Pois é, no filme eles dizem que não interessa saber o tempo, porque somos intemporais.
Nenhum destino se cumpre sem o tempo porque o tempo é apenas a nossa condição formal para projectar seja o que for que façamos.
Lapdrey, o que mais me impressiona na "hesitação" pascoalina é o seu sentido ontológico: tudo hesita entre ser e não-ser, o que o leva a formular a noção de "quase-ser". As coisas não são nem não são, quase são. Por isso, "o mundo é mundo por um triz", como escreve n'"O Homem Universal". Está por pensar o sentido profundo deste "triz".
Quanto ao resto, tudo depende da perspectiva em que nos situamos e, mais radicalmente, de haver perspectiva. Não a havendo, como prefiro, nada há a dizer sobre o quer que seja.
"Bem-aventurado o silêncio das palavras e das coisas" - Nagarjuna.
Agora, havendo perspectiva, e algo a dizer, melhor ver tudo a cada instante cumprido, sem fim nem princípio, sem tempo, processo ou caminho. É aliás isto que acelera o "caminho", enquanto o concebemos por nos concebermos.
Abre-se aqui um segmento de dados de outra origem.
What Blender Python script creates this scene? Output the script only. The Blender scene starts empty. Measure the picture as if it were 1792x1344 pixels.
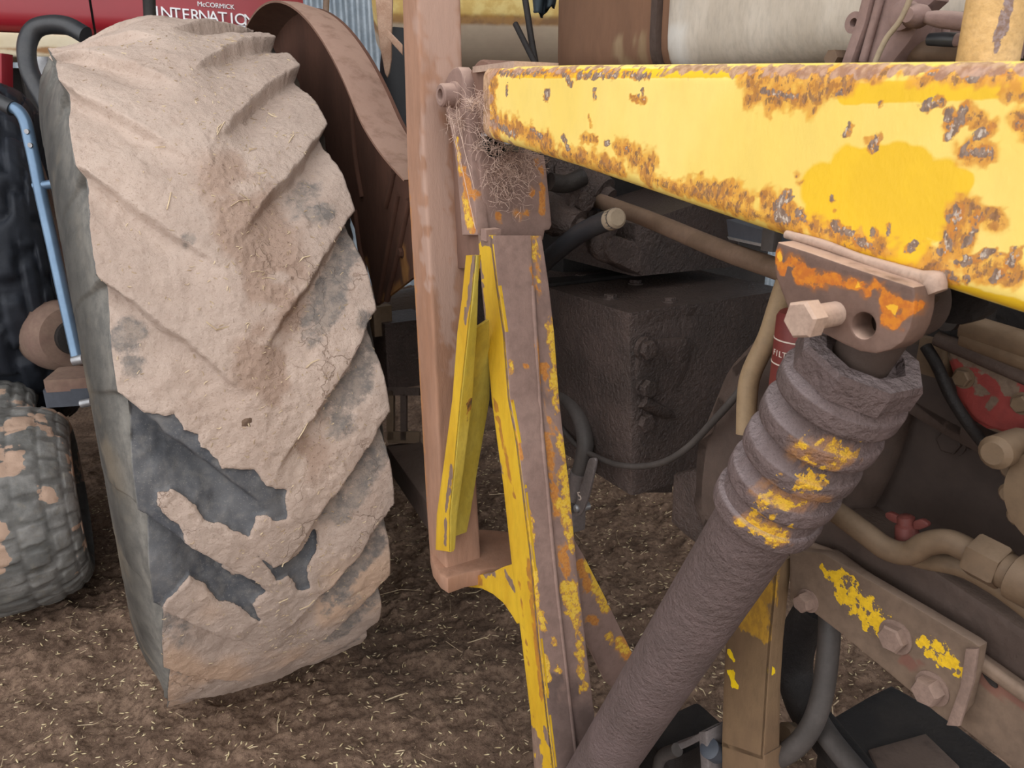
import bpy, bmesh, math, random
import numpy as np
from mathutils import Vector, Matrix
from mathutils.geometry import delaunay_2d_cdt
random.seed(7); RNG = np.random.default_rng(7)
SC = bpy.context.scene
COL = SC.collection

# ------------------------------------------------------------------ camera
FPX, CAM_H, PITCH = 1350.0, 1.111, math.radians(18.5)
cam_data = bpy.data.cameras.new('camera')
cam_data.sensor_width = 36.0
cam_data.lens = 36.0 * FPX / 1792.0
cam_data.clip_start = 0.02
cam_data.dof.use_dof = True
cam_data.dof.focus_distance = 0.92
cam_data.dof.aperture_fstop = 20.0
cam = bpy.data.objects.new('camera', cam_data)
cam.location = (0, 0, CAM_H)
cam.rotation_euler = (math.pi / 2 - PITCH, 0, 0)
COL.objects.link(cam)
SC.camera = cam

# ------------------------------------------------------------------ world, exposure
world = bpy.data.worlds.new('overcast_sky')
SC.world = world
world.use_nodes = True
wn = world.node_tree.nodes
bg = wn['Background']
bg.inputs[0].default_value = (0.98, 0.985, 1.0, 1)
bg.inputs[1].default_value = 1.9
SC.view_settings.view_transform = 'Standard'
SC.view_settings.look = 'None'
SC.view_settings.gamma = 1.0
SC.view_settings.use_curve_mapping = False
SC.view_settings.exposure = 0.35
SC.cycles.max_bounces = 8
SC.cycles.diffuse_bounces = 4

# ------------------------------------------------------------------ frames: the tractor stands turned 30 degrees to the view
AL = math.radians(30)
A = np.array([-math.cos(AL), -math.sin(AL), 0.0])     # out of the tractor's side
F = np.array([math.sin(AL), -math.cos(AL), 0.0])      # towards its front
Z = np.array([0, 0, 1.0])
CAMP = np.array([0, 0, CAM_H])
WC = np.array([-.685, 1.615, .62]); WR = .668; WW = .37   # rear wheel: centre, radius, width
CT, ST = math.cos(PITCH), math.sin(PITCH)

def ray(px, py):
    u = (px - 896) / FPX; v = -(py - 672) / FPX
    return np.array([u, CT + v * ST, -ST + v * CT])
def onp(px, py, n, d):
    r = ray(px, py); n = np.asarray(n, float)
    return CAMP + r * ((d - n @ CAMP) / (n @ r))
def PA(px, py, a): return onp(px, py, A, a)
def PF(px, py, f): return onp(px, py, F, f)
def PZ(px, py, z): return onp(px, py, Z, z)
def PD(px, py, d): return CAMP + ray(px, py) * d
def T(f, a, z): return F * f + A * a + Z * z
def fo(P): return float(P @ F)
def plane3(p, q, r):
    n = np.cross(q - p, r - p); n /= np.linalg.norm(n); return n, float(n @ p)
def depth(P):
    P = P - CAMP; return P[..., 1] * CT - P[..., 2] * ST
def unit(v):
    v = np.asarray(v, float); return v / np.linalg.norm(v)

# ------------------------------------------------------------------ numpy noise
def _hash(ix, iy, iz, seed):
    h = (ix * 374761393 + iy * 668265263 + iz * 2147483647 + seed * 1274126177) & 0xFFFFFFFF
    h = ((h ^ (h >> 13)) * 1274126177) & 0xFFFFFFFF
    return ((h ^ (h >> 16)) & 0xFFFF) / 65535.0
def vnoise(P, seed=0):
    P = np.asarray(P, float); i = np.floor(P).astype(np.int64); f = P - i; f = f * f * (3 - 2 * f)
    out = 0
    for dx in (0, 1):
        for dy in (0, 1):
            for dz in (0, 1):
                w = (f[:, 0] if dx else 1 - f[:, 0]) * (f[:, 1] if dy else 1 - f[:, 1]) * (f[:, 2] if dz else 1 - f[:, 2])
                out = out + w * _hash(i[:, 0] + dx, i[:, 1] + dy, i[:, 2] + dz, seed)
    return out
def fbm(P, scale, octs=4, seed=0, gain=.5):
    P = np.asarray(P, float) * scale; s = 0; a = 1; t = 0
    for k in range(octs):
        s = s + a * vnoise(P, seed + k * 17); t += a; a *= gain; P = P * 2.03 + 11.3
    return s / t                                    # 0..1
def sstep(e0, e1, x):
    t = np.clip((x - e0) / (e1 - e0), 0, 1); return t * t * (3 - 2 * t)

# ------------------------------------------------------------------ materials
def S(c):
    return tuple(((v / 255) / 12.92 if v / 255 <= .04045 else ((v / 255 + .055) / 1.055) ** 2.4) for v in c) + (1,)
class NT:
    def __init__(s, m): s.t = m.node_tree; s.n = s.t.nodes
    def new(s, k, **kw):
        n = s.n.new('ShaderNode' + k)
        for a, v in kw.items(): setattr(n, a, v)
        return n
    def link(s, a, b): s.t.links.new(a, b)
    def val(s, sock, v):
        if hasattr(v, 'is_output'): s.link(v, sock)
        else: sock.default_value = v
    def math(s, op, a, b=0.0, clamp=False):
        n = s.new('Math', operation=op, use_clamp=clamp); s.val(n.inputs[0], a); s.val(n.inputs[1], b); return n.outputs[0]
    def mix(s, f, a, b):
        n = s.new('Mix', data_type='RGBA'); s.val(n.inputs[0], f); s.val(n.inputs[6], a); s.val(n.inputs[7], b); return n.outputs[2]
    def noise(s, vec, scale, detail=5, rough=.6, dist=0.0):
        n = s.new('TexNoise'); s.link(vec, n.inputs['Vector']); n.inputs['Scale'].default_value = scale
        n.inputs['Detail'].default_value = detail; n.inputs['Roughness'].default_value = rough; n.inputs['Distortion'].default_value = dist
        return n.outputs[0]
    def ss(s, x, a, b):
        n = s.new('MapRange', interpolation_type='SMOOTHSTEP'); s.val(n.inputs[0], x); n.inputs[1].default_value = a; n.inputs[2].default_value = b
        return n.outputs[0]
    def attr(s, name):
        n = s.new('Attribute'); n.attribute_name = name; return n.outputs['Fac']

def mat(name, c1, c2, scale=20, layers=(), rough=.85, metal=0.0, bump=(150, .25), dust=None, spec=.35, stretch=None, lo=.35, hi=.65, fleck=.35):
    """c1/c2 mottled by noise; layers = (attribute or number, colour, noise scale, noise weight); dust settles on what faces up"""
    m = bpy.data.materials.new(name); m.use_nodes = True; t = NT(m)
    b = t.n['Principled BSDF']; tc = t.new('TexCoord').outputs['Object']; vec = tc
    if stretch:
        mp = t.new('Mapping'); t.link(tc, mp.inputs[0]); mp.inputs['Scale'].default_value = stretch; vec = mp.outputs[0]
    col = t.mix(t.ss(t.noise(vec, scale), lo, hi), S(c1), S(c2))
    fine = t.noise(vec, scale * 9, 3)
    col = t.mix(t.math('MULTIPLY', t.ss(fine, .35, .75), fleck), col, S([v * .72 for v in c1]))
    rg = rough
    for k, L in enumerate(layers):
        src, lc, ns, nw = L[:4]; t0, t1, alpha = L[4] if len(L) > 4 else (.44, .58, 1.0)
        nz = t.math('MULTIPLY', t.math('SUBTRACT', t.noise(vec, ns, 6, .68), .5), nw)
        if isinstance(src, str): x = t.math('MULTIPLY', t.attr(src), t.math('ADD', 1.0, nz))
        else: x = t.math('ADD', src, nz)
        fac = t.math('MULTIPLY', t.ss(x, t0, t1), alpha)
        if isinstance(lc[0], (list, tuple)):
            lcol = t.mix(t.ss(t.noise(vec, ns * 1.7 + 13, 4), .38, .62), S(lc[0]), S(lc[1]))
        else:
            lcol = S(lc)
        col = t.mix(fac, col, lcol)
    if dust:
        g = t.new('NewGeometry'); sep = t.new('SeparateXYZ'); t.link(g.outputs['Normal'], sep.inputs[0])
        up = t.ss(sep.outputs[2], .25, .95)
        f = t.math('MULTIPLY', t.math('MULTIPLY', up, t.ss(t.noise(vec, 30, 4), .2, .55)), dust[1])
        col = t.mix(f, col, S(dust[0]))
    t.link(col, b.inputs['Base Color'])
    b.inputs['Roughness'].default_value = rough; b.inputs['Metallic'].default_value = metal
    b.inputs['Specular IOR Level'].default_value = spec
    if bump:
        bp = t.new('Bump'); bp.inputs['Strength'].default_value = bump[1]; bp.inputs['Distance'].default_value = bump[2] if len(bump) > 2 else .004
        t.link(t.noise(vec, bump[0], 5, .65), bp.inputs['Height']); t.link(bp.outputs[0], b.inputs['Normal'])
    return m

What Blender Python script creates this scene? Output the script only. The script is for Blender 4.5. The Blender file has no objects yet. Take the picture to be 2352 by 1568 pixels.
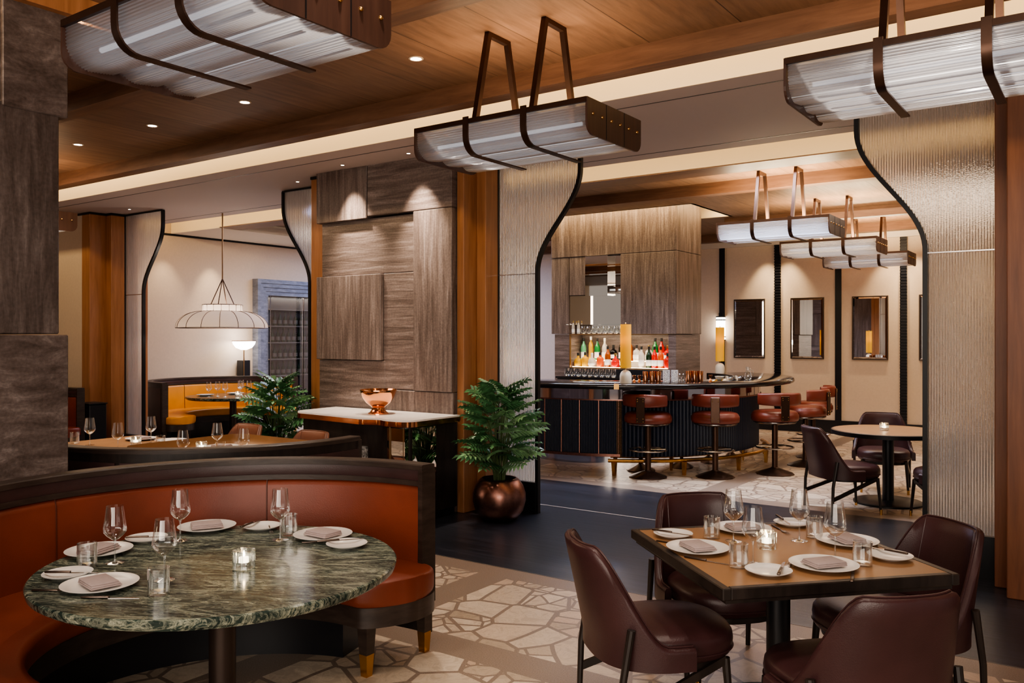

É da hesitação que damos o primeiro passo início de todo nosso caminhar.
Cadinho RoCo
Caro Paulo,
Vou "atrás" desse "por um triz" na trilha pascoalina!
Entre káiros e táxis...
(Sounds familiar to me! Somehow!)
Será isto arte de ser português, em inglês?
Ou apenas uma pitada de "Presque-rien" e de "Je-ne-sais-quoi" de Jankélévitch, na "engrenagem"?)